- [WHAT IS NEEDED]: Write each line out exactly, leaving none out.

--------------------------------------------------

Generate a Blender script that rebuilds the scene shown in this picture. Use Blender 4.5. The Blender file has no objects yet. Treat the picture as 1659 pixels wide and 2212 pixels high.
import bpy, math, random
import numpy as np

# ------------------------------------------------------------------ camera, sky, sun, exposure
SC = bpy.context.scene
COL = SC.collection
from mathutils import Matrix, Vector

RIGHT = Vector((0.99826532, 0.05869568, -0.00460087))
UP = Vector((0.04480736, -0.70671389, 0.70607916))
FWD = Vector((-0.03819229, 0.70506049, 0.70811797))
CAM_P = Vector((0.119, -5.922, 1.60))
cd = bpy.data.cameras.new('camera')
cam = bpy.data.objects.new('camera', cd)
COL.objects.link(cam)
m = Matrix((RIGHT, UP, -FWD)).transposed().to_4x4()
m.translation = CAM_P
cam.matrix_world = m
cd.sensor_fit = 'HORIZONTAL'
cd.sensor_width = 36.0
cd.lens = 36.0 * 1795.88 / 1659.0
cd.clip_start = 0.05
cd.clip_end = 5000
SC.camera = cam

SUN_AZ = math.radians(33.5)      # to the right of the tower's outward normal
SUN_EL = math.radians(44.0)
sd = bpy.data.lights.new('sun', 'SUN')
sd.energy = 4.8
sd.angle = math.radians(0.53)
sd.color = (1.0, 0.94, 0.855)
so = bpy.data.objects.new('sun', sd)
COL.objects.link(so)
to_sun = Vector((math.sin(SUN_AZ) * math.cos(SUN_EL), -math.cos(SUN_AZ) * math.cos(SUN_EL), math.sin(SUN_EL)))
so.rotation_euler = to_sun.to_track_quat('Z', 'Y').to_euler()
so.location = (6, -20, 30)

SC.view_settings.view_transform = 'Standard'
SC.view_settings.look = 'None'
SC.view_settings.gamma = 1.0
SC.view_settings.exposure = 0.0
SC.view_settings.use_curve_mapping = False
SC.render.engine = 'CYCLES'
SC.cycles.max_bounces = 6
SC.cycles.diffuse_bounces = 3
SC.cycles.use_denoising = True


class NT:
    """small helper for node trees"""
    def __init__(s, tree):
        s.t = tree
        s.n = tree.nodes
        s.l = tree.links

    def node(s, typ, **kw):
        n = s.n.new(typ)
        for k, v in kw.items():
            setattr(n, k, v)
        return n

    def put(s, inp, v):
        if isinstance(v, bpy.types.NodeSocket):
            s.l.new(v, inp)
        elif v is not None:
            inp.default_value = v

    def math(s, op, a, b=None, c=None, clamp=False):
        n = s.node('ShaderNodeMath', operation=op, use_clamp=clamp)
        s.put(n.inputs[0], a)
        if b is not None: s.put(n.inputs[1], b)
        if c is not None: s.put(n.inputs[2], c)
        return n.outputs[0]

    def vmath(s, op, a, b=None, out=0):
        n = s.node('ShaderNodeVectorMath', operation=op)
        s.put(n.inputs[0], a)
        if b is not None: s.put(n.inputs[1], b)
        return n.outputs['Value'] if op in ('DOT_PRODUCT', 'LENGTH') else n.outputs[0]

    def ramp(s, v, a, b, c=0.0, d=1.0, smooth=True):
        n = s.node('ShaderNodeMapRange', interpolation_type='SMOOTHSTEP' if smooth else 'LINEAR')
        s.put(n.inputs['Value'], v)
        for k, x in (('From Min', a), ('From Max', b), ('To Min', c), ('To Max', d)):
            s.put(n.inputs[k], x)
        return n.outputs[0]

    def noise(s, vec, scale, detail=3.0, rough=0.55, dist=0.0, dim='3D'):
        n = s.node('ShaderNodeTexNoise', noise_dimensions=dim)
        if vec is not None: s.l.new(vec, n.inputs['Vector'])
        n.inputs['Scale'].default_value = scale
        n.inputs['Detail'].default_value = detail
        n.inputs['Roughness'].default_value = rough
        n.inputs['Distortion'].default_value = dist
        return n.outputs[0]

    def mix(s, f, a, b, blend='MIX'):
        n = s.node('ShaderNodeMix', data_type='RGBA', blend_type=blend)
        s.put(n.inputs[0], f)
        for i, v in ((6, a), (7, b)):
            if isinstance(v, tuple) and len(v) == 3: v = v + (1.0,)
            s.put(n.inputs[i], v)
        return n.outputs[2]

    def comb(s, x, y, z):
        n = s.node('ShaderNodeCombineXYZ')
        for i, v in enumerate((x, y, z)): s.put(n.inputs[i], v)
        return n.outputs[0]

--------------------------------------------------

- [WRITTEN SOLUTION]:
Generate a Blender script that rebuilds the scene shown in this picture. Use Blender 4.5. The Blender file has no objects yet. Treat the picture as 1659 pixels wide and 2212 pixels high.
import bpy, math, random
import numpy as np

# ------------------------------------------------------------------ camera, sky, sun, exposure
SC = bpy.context.scene
COL = SC.collection
from mathutils import Matrix, Vector

RIGHT = Vector((0.99826532, 0.05869568, -0.00460087))
UP = Vector((0.04480736, -0.70671389, 0.70607916))
FWD = Vector((-0.03819229, 0.70506049, 0.70811797))
CAM_P = Vector((0.119, -5.922, 1.60))
cd = bpy.data.cameras.new('camera')
cam = bpy.data.objects.new('camera', cd)
COL.objects.link(cam)
m = Matrix((RIGHT, UP, -FWD)).transposed().to_4x4()
m.translation = CAM_P
cam.matrix_world = m
cd.sensor_fit = 'HORIZONTAL'
cd.sensor_width = 36.0
cd.lens = 36.0 * 1795.88 / 1659.0
cd.clip_start = 0.05
cd.clip_end = 5000
SC.camera = cam

SUN_AZ = math.radians(33.5)      # to the right of the tower's outward normal
SUN_EL = math.radians(44.0)
sd = bpy.data.lights.new('sun', 'SUN')
sd.energy = 4.8
sd.angle = math.radians(0.53)
sd.color = (1.0, 0.94, 0.855)
so = bpy.data.objects.new('sun', sd)
COL.objects.link(so)
to_sun = Vector((math.sin(SUN_AZ) * math.cos(SUN_EL), -math.cos(SUN_AZ) * math.cos(SUN_EL), math.sin(SUN_EL)))
so.rotation_euler = to_sun.to_track_quat('Z', 'Y').to_euler()
so.location = (6, -20, 30)

SC.view_settings.view_transform = 'Standard'
SC.view_settings.look = 'None'
SC.view_settings.gamma = 1.0
SC.view_settings.exposure = 0.0
SC.view_settings.use_curve_mapping = False
SC.render.engine = 'CYCLES'
SC.cycles.max_bounces = 6
SC.cycles.diffuse_bounces = 3
SC.cycles.use_denoising = True


class NT:
    """small helper for node trees"""
    def __init__(s, tree):
        s.t = tree
        s.n = tree.nodes
        s.l = tree.links

    def node(s, typ, **kw):
        n = s.n.new(typ)
        for k, v in kw.items():
            setattr(n, k, v)
        return n

    def put(s, inp, v):
        if isinstance(v, bpy.types.NodeSocket):
            s.l.new(v, inp)
        elif v is not None:
            inp.default_value = v

    def math(s, op, a, b=None, c=None, clamp=False):
        n = s.node('ShaderNodeMath', operation=op, use_clamp=clamp)
        s.put(n.inputs[0], a)
        if b is not None: s.put(n.inputs[1], b)
        if c is not None: s.put(n.inputs[2], c)
        return n.outputs[0]

    def vmath(s, op, a, b=None, out=0):
        n = s.node('ShaderNodeVectorMath', operation=op)
        s.put(n.inputs[0], a)
        if b is not None: s.put(n.inputs[1], b)
        return n.outputs['Value'] if op in ('DOT_PRODUCT', 'LENGTH') else n.outputs[0]

    def ramp(s, v, a, b, c=0.0, d=1.0, smooth=True):
        n = s.node('ShaderNodeMapRange', interpolation_type='SMOOTHSTEP' if smooth else 'LINEAR')
        s.put(n.inputs['Value'], v)
        for k, x in (('From Min', a), ('From Max', b), ('To Min', c), ('To Max', d)):
            s.put(n.inputs[k], x)
        return n.outputs[0]

    def noise(s, vec, scale, detail=3.0, rough=0.55, dist=0.0, dim='3D'):
        n = s.node('ShaderNodeTexNoise', noise_dimensions=dim)
        if vec is not None: s.l.new(vec, n.inputs['Vector'])
        n.inputs['Scale'].default_value = scale
        n.inputs['Detail'].default_value = detail
        n.inputs['Roughness'].default_value = rough
        n.inputs['Distortion'].default_value = dist
        return n.outputs[0]

    def mix(s, f, a, b, blend='MIX'):
        n = s.node('ShaderNodeMix', data_type='RGBA', blend_type=blend)
        s.put(n.inputs[0], f)
        for i, v in ((6, a), (7, b)):
            if isinstance(v, tuple) and len(v) == 3: v = v + (1.0,)
            s.put(n.inputs[i], v)
        return n.outputs[2]

    def comb(s, x, y, z):
        n = s.node('ShaderNodeCombineXYZ')
        for i, v in enumerate((x, y, z)): s.put(n.inputs[i], v)
        return n.outputs[0]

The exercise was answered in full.